By the end of July that year, Pantani’s Giro had been eclipsed by an even more impressive victory in the Tour de France, making him the only Italian since Coppi to achieve the mythical Giro-Tour double, and only the seventh cyclist in history to manage the feat. The Giro was the first half of the diptych, admittedly, but the Tour was what everyone recalled, partly because of the way Pantani had won it, with that epic, Fausto Coppi-esque move through the Alps to unseat Jan Ullrich on a rain-hit stage to Les Deux Alpes.
In the wider context, Pantani’s double was overshadowed by the fact that its second half was the “Festina Tour”, when cycling finally had its eyes opened to the EPO problem that had been lurking for years. The Pirate himself, interestingly, was not immediately seen as part of that wider problem, mainly because journalists - including me - were blinded by the fact we loved the way he raced and found the character of the man hard to resist. Good guys, charismatic, accident-prone guys, guys with a great story to tell, they couldn’t possibly cheat, could they…?
That’s why 12 months later, Pantani’s fall from grace was so massive when he was thrown off the Giro at Madonna di Campiglio after failing a haematocrit test. More devastating, in fact, was the finding of a CONI inquiry which concluded he had been using EPO when he crashed in Milan-Turin in 1995. It’s easy now to overlook the significance of this: he was Italy’s biggest sports star at the time, bar none. Forget footballers.
As I wrote in the first edition of Procycling that spring, he was the guest of honour at the 1999 Ferrari Formula One team launch, where it was apparently felt that Michael Schumacher’s image could only benefit by association.
Incredible as it may seem now, there were 13 Italian teams in the 1998 Giro. Yes, just 13 in those days before the ProTour/WorldTour existed, with only five teams coming from abroad. Fifteen of the 22 stage wins went to the home riders led by the likes of Cipollini. Pantani was at the centre of that gold rush of sponsorship and money, built though it was on a foundation of EPO and dodgy doctors that proved ultimately to be more than fragile; it was a minefield.
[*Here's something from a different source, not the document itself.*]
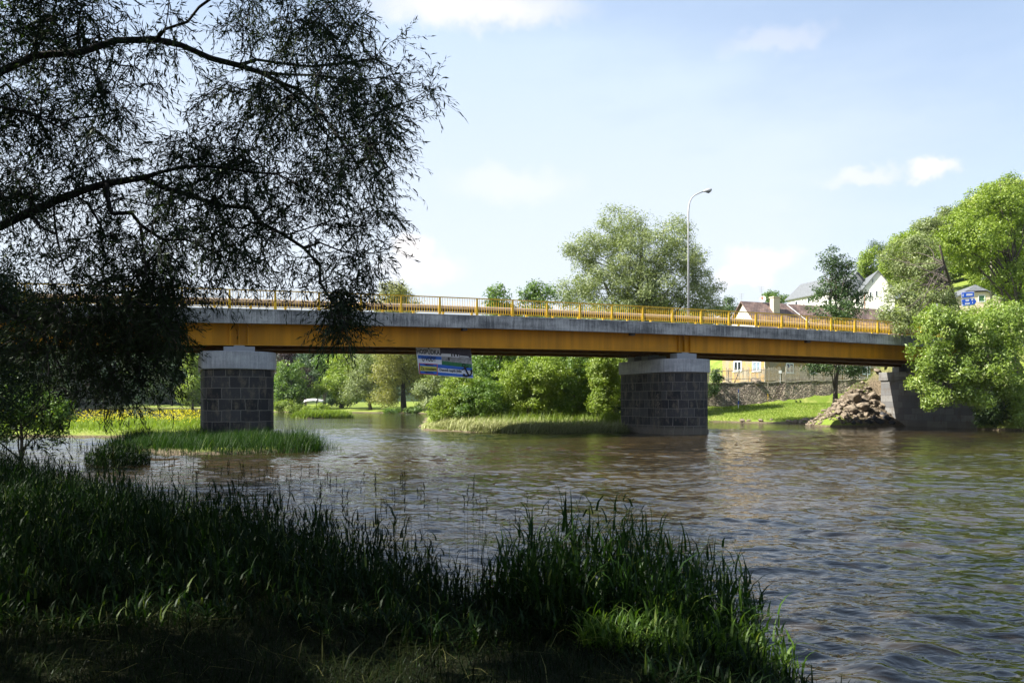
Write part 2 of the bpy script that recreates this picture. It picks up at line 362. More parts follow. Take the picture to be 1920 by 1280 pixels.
def mat_rubble():
    m, nt, p = newmat('rubble_stone'); t = nn(nt, 'ShaderNodeTexCoord')
    mp = nn(nt, 'ShaderNodeMapping'); mp.inputs['Scale'].default_value = (1, 1, 2.0); nt.links.new(t.outputs['Object'], mp.inputs[0])
    v = nn(nt, 'ShaderNodeTexVoronoi', i_Scale=2.4); nt.links.new(mp.outputs[0], v.inputs['Vector'])
    ve = nn(nt, 'ShaderNodeTexVoronoi', feature='DISTANCE_TO_EDGE', i_Scale=2.4); nt.links.new(mp.outputs[0], ve.inputs['Vector'])
    sp = nn(nt, 'ShaderNodeSeparateColor'); nt.links.new(v.outputs['Color'], sp.inputs[0])
    c = mixc(nt, sp.outputs[0], (.16, .125, .095), (.42, .35, .27))
    n = nn(nt, 'ShaderNodeTexNoise', i_Scale=3.0, i_Detail=8.0, i_Roughness=.7); nt.links.new(t.outputs['Object'], n.inputs['Vector'])
    c = mixc(nt, mrange(nt, n.outputs[0], .55, .68), c, (.43, .38, .30))
    c = mixc(nt, mrange(nt, ve.outputs[0], .0, .07, 1.0, 0.0), c, (.045, .04, .035))
    nt.links.new(c, p.inputs['Base Color']); p.inputs['Roughness'].default_value = .95
    b = nn(nt, 'ShaderNodeBump', i_Strength=.9, i_Distance=.12)
    nt.links.new(mrange(nt, ve.outputs[0], 0, .2), b.inputs['Height']); nt.links.new(b.outputs[0], p.inputs['Normal']); return m
M['rubble'] = mat_rubble()

def mat_ground():
    m, nt, p = newmat('ground'); g = nn(nt, 'ShaderNodeNewGeometry'); sp = nn(nt, 'ShaderNodeSeparateXYZ'); nt.links.new(g.outputs['Position'], sp.inputs[0])
    def N(s, d, r=.6):
        n = nn(nt, 'ShaderNodeTexNoise', i_Scale=s, i_Detail=d, i_Roughness=r); nt.links.new(g.outputs['Position'], n.inputs['Vector']); return n.outputs[0]
    a, b, c_, d_ = N(.12, 4), N(.9, 6), N(9.0, 5), N(.35, 5)
    grass = mixc(nt, mrange(nt, a, .35, .65), (.13, .19, .026), (.20, .255, .045))
    grass = mixc(nt, mrange(nt, b, .45, .7), grass, (.25, .27, .075))
    grass = mixc(nt, 1.0, grass, mixc(nt, c_, (.45,)*3, (1.5,)*3), 'MULTIPLY')
    soil = mixc(nt, mrange(nt, c_, .35, .65), (.06, .048, .032), (.165, .13, .088))
    # bare ground: close to the waterline, and worn patches
    low = mrange(nt, mth(nt, 'ADD', sp.outputs[2], mth(nt, 'MULTIPLY', d_, -.25)), -.05, .12, 1.0, 0.0)
    worn = mrange(nt, d_, .66, .74)
    f = mth(nt, 'MAXIMUM', low, worn)
    dc = nn(nt, 'ShaderNodeVectorMath', operation='DISTANCE'); nt.links.new(g.outputs['Position'], dc.inputs[0]); dc.inputs[1].default_value = (35.6, 79.0, 1.2)
    f = mth(nt, 'MAXIMUM', f, mrange(nt, mth(nt, 'ADD', dc.outputs['Value'], mth(nt, 'MULTIPLY', b, 3.0)), 5.2, 8.6, 1.0, 0.0))
    c = mixc(nt, f, grass, soil)
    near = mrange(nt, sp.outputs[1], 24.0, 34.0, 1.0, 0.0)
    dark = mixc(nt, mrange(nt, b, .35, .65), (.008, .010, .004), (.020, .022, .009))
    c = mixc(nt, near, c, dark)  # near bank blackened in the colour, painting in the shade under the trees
    c = mixc(nt, mrange(nt, sp.outputs[1], 285.0, 305.0), c, (.022, .038, .014))
    nt.links.new(c, p.inputs['Base Color']); p.inputs['Roughness'].default_value = .95; p.inputs['Specular IOR Level'].default_value = .1
    bm = nn(nt, 'ShaderNodeBump', i_Strength=.7, i_Distance=.08); nt.links.new(c_, bm.inputs['Height']); nt.links.new(bm.outputs[0], p.inputs['Normal'])
    return m
M['ground'] = mat_ground()

def mat_water():
    m = bpy.data.materials.new('river_water'); m.use_nodes = True; nt = m.node_tree; nt.nodes.clear()
    g = nn(nt, 'ShaderNodeNewGeometry')
    def N(s, d, r, sc, rot=0.0):
        mp = nn(nt, 'ShaderNodeMapping'); mp.inputs['Scale'].default_value = sc; mp.inputs['Rotation'].default_value = (0, 0, rot)
        nt.links.new(g.outputs['Position'], mp.inputs[0])
        n = nn(nt, 'ShaderNodeTexNoise', i_Scale=s, i_Detail=d, i_Roughness=r, i_Distortion=.6); nt.links.new(mp.outputs[0], n.inputs['Vector']); return n.outputs[0]
    h = mth(nt, 'ADD', mth(nt, 'MULTIPLY', N(2.2, 3.0, .55, (.75, 1.5, 1), .25), 1.0), mth(nt, 'MULTIPLY', N(8.0, 1.5, .5, (.8, 1.3, 1), -.2), .12))
    h = mth(nt, 'ADD', h, mth(nt, 'MULTIPLY', N(.35, 3, .5, (.8, 1.4, 1), .1), .9))
    calm = N(.09, 3, .5, (.6, 1.6, 1), .15)
    bm = nn(nt, 'ShaderNodeBump', i_Distance=.05); nt.links.new(h, bm.inputs['Height'])
    nt.links.new(mrange(nt, calm, .35, .65, .38, 1.0), bm.inputs['Strength'])
    p = nn(nt, 'ShaderNodeBsdfPrincipled')
    silt = N(.25, 4, .6, (.5, 1.3, 1))
    nt.links.new(mixc(nt, mrange(nt, silt, .35, .65), (.017, .0135, .0075), (.034, .024, .011)), p.inputs['Base Color'])
    p.inputs['Roughness'].default_value = .06; p.inputs['IOR'].default_value = 1.333; p.inputs['Specular IOR Level'].default_value = .72
    nt.links.new(bm.outputs[0], p.inputs['Normal'])
    o = nn(nt, 'ShaderNodeOutputMaterial'); nt.links.new(p.outputs[0], o.inputs[0]); return m
M['water'] = mat_water()

# ------------------------------------------------------------------ terrain and water
RIVER = np.array([(60, -60), (8, -60), (4, -20), (3.2, 0), (2.7, 5), (2.0, 6.6), (.6, 7.9), (-.5, 8.8), (-1.9, 10.2), (-5, 13.5), (-8.5, 17), (-13.5, 22), (-19, 26), (-30, 30), (-48, 33),
                  (-90, 34), (-220, 60), (-330, 200), (-330, 330), (-150, 300), (-100, 262), (-74, 215), (-58, 180), (-42, 168), (-20, 160), (-14, 148), (-12, 110), (-9, 78), (-7.8, 68), (-6.6, 64.5),
                  (-3.5, 61), (2, 58.6), (8, 60), (12, 63.5), (17, 74), (23, 91), (30, 85), (34.5, 79.5), (39, 80), (41.5, 72), (45, 70.5), (52, 70), (60, 62), (66, 20), (64, -60)], float)
BAR = np.array([(-17.5, 44.6), (-20, 47.5), (-23, 52), (-32, 52), (-46, 50), (-90, 60), (-100, 80), (-60, 84), (-38, 80), (-27, 72), (-21.5, 62), (-17, 50), (-15.5, 46)], float)
PIERG = np.array([(-22, 44.5), (-19.5, 39.5), (-16.5, 36.6), (-13.0, 35.3), (-10.3, 36.4), (-9.3, 38.6), (-11.0, 42.0), (-14.5, 46), (-20, 47)], float)
ISLE = np.array([(-32, 113), (-29, 110), (-25, 112), (-23, 115), (-27, 117), (-31, 116)], float)
def inside(P, x, y):
    r = np.zeros(x.shape, bool); n = len(P)
    for i in range(n):
        x0, y0 = P[i]; x1, y1 = P[(i+1) % n]
        c = ((y0 > y) != (y1 > y)) & (x < (x1-x0)*(y-y0)/((y1-y0) if y1 != y0 else 1e-9)+x0)
        r ^= c
    return r
def edge_dist(P, x, y):
    d = np.full(x.shape, 1e9); n = len(P)
    for i in range(n):
        x0, y0 = P[i]; x1, y1 = P[(i+1) % n]; dx, dy = x1-x0, y1-y0
        t = np.clip(((x-x0)*dx+(y-y0)*dy)/(dx*dx+dy*dy), 0, 1)
        d = np.minimum(d, np.hypot(x-x0-t*dx, y-y0-t*dy))
    return d
def sstep(x, a, b):
    t = np.clip((x-a)/(b-a), 0, 1); return t*t*(3-2*t)
_w = RNG.normal(size=(26, 2)); _wl = np.geomspace(1.5, 60, 26); _wp = RNG.uniform(0, 6.28, 26)
_w = _w/np.linalg.norm(_w, axis=1)[:, None]*(2*np.pi/_wl)[:, None]
def rough(x, y):
    r = np.zeros(np.shape(x))
    for k in range(26): r += np.sin(x*_w[k, 0]+y*_w[k, 1]+_wp[k])*_wl[k]
    return r/(_wl.sum())*3
def wall_y(x): return 100.5+(x-25)*.03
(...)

These days, what was cycling’s leading nation in the 1990s does not boast a single Italian registered or sponsored team in cycling’s first division, though there are Italian-managed squads backed by Bahrain and UAE. The drug busts that came later played their part, but you have to trace that dramatic decline back to the sudden moment of revelation, the immense shockwaves that came with Pantani’s precipitous fall.
And of course, within six years of his Giro-Tour double, we were all mourning Pantani with the same intensity that we had felt as we followed him up and down those French and Italian mountains. His death on Valentine’s Day in 2004 was another nail in Italian cycling’s coffin, a handful of salt rubbed in the open wound. The official story was that Pantani died of an accidental overdose of the cocaine he had used to numb his feelings since the despair of Madonna di Campiglio, the details sordid, the venue an anonymous apartment hotel in Rimini which has since been razed to the ground. That Giro now looks like the last unadulterated triumph of one of cycling’s tragic heroes, untainted at the time by uncomfortable facts, although speculation and conspiracy theories about his death still abound almost 20 years on.
So back to that Giro, the last grand tour before the crisis of Festina led to a permanent change in the way we see cycling, and - for journalists like me - the way we report on cycling. Pantani was later unmasked as a cheat and a liar, and the arguments around that are endless, but ultimately pointless. The facts are what they are, but Pantani’s unique combination of charisma and fragility, his loveable demeanour, are not changed by them.
As we’ve discovered time after time in the past two decades, when a sport has developed a morality system entirely of its own, one that bears little resemblance to the world outside, anyone can be a cheat, no matter how charismatic they are, no matter how much affection they inspire, and no matter how appealing and evocative their backstory may be. Keep that in mind, and admire Pantani for what he was in the first week of June 1998, the last Giro of the prelapsarian era.